Per quanto concerne, invece, il caso Mutu, attualmente tesserato nel club francese dell’Ajaccio, la società bianconera, dopo la citata decisione della Dispute Resolution Chamber della FIFA, ha inteso ricorrere al TAS di Losanna quale organo di ultima istanza. Bisogna precisare che, inizialmente, la multa di 21 milioni di euro (comprensivi di interessi), fu inflitta nell’agosto 2008, dalla FIFA allo stesso Mutu. Decisione confermata anche nel 2010 dallo stesso TAS, ma, vista l’impossibilità di ottenere il risarcimento dal calciatore, il club inglese aveva deciso di rivolgersi alla FIFA per rivalersi nei confronti dei due club italiani.

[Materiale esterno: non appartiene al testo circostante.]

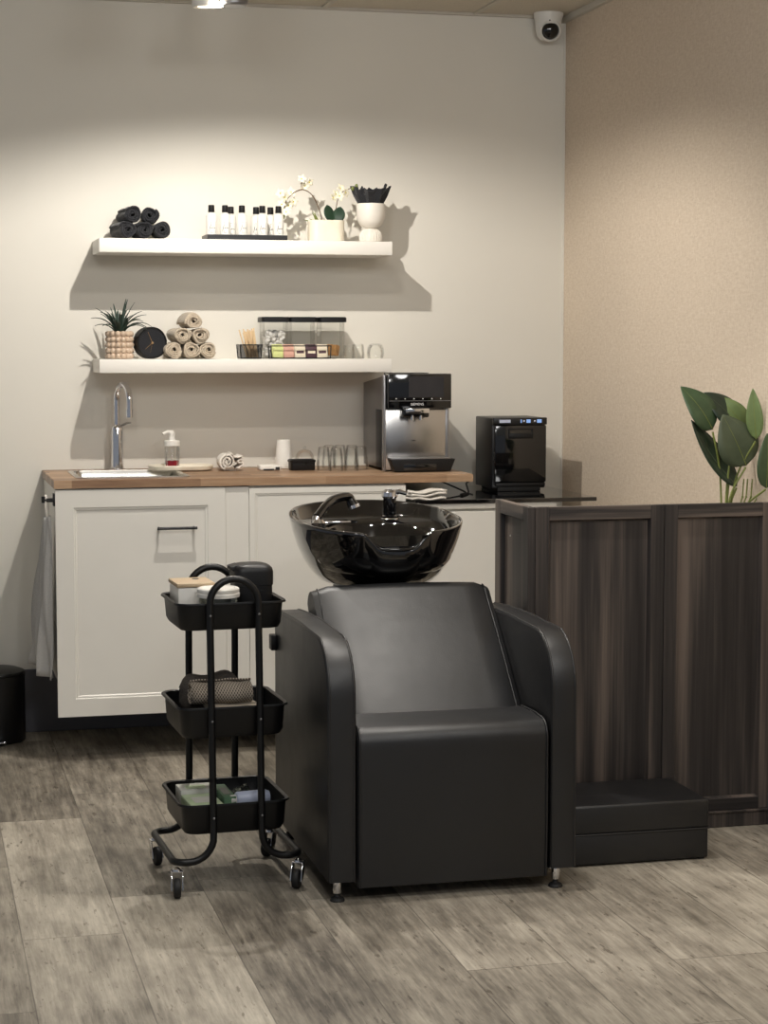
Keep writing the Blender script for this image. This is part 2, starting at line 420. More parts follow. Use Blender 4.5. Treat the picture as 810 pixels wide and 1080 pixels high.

Per capire meglio la vicenda bisogna fare un ulteriore salto indietro di ben 10 anni. L’intera vicenda ha origine infatti nell’agosto del 2003 quando Mutu arrivò al Chelsea dal Parma per 15 milioni di sterline e dopo appena una stagione, nel settembre del 2004, risultò positivo alla cocaina in seguito ad un controllo antidoping interno al club. La Federcalcio inglese, il 19 ottobre 2004, lo squalificò per sette mesi imponendogli di pagare un’ammenda di 20 mila sterline, mentre il club londinese cercò fin da subito di ottenere un risarcimento, chiedendo alla Football Association di bloccare il cartellino di Mutu, fintantoché non fosse stata risolta la querelle (impedendogli, così, il trasferimento ad altro club).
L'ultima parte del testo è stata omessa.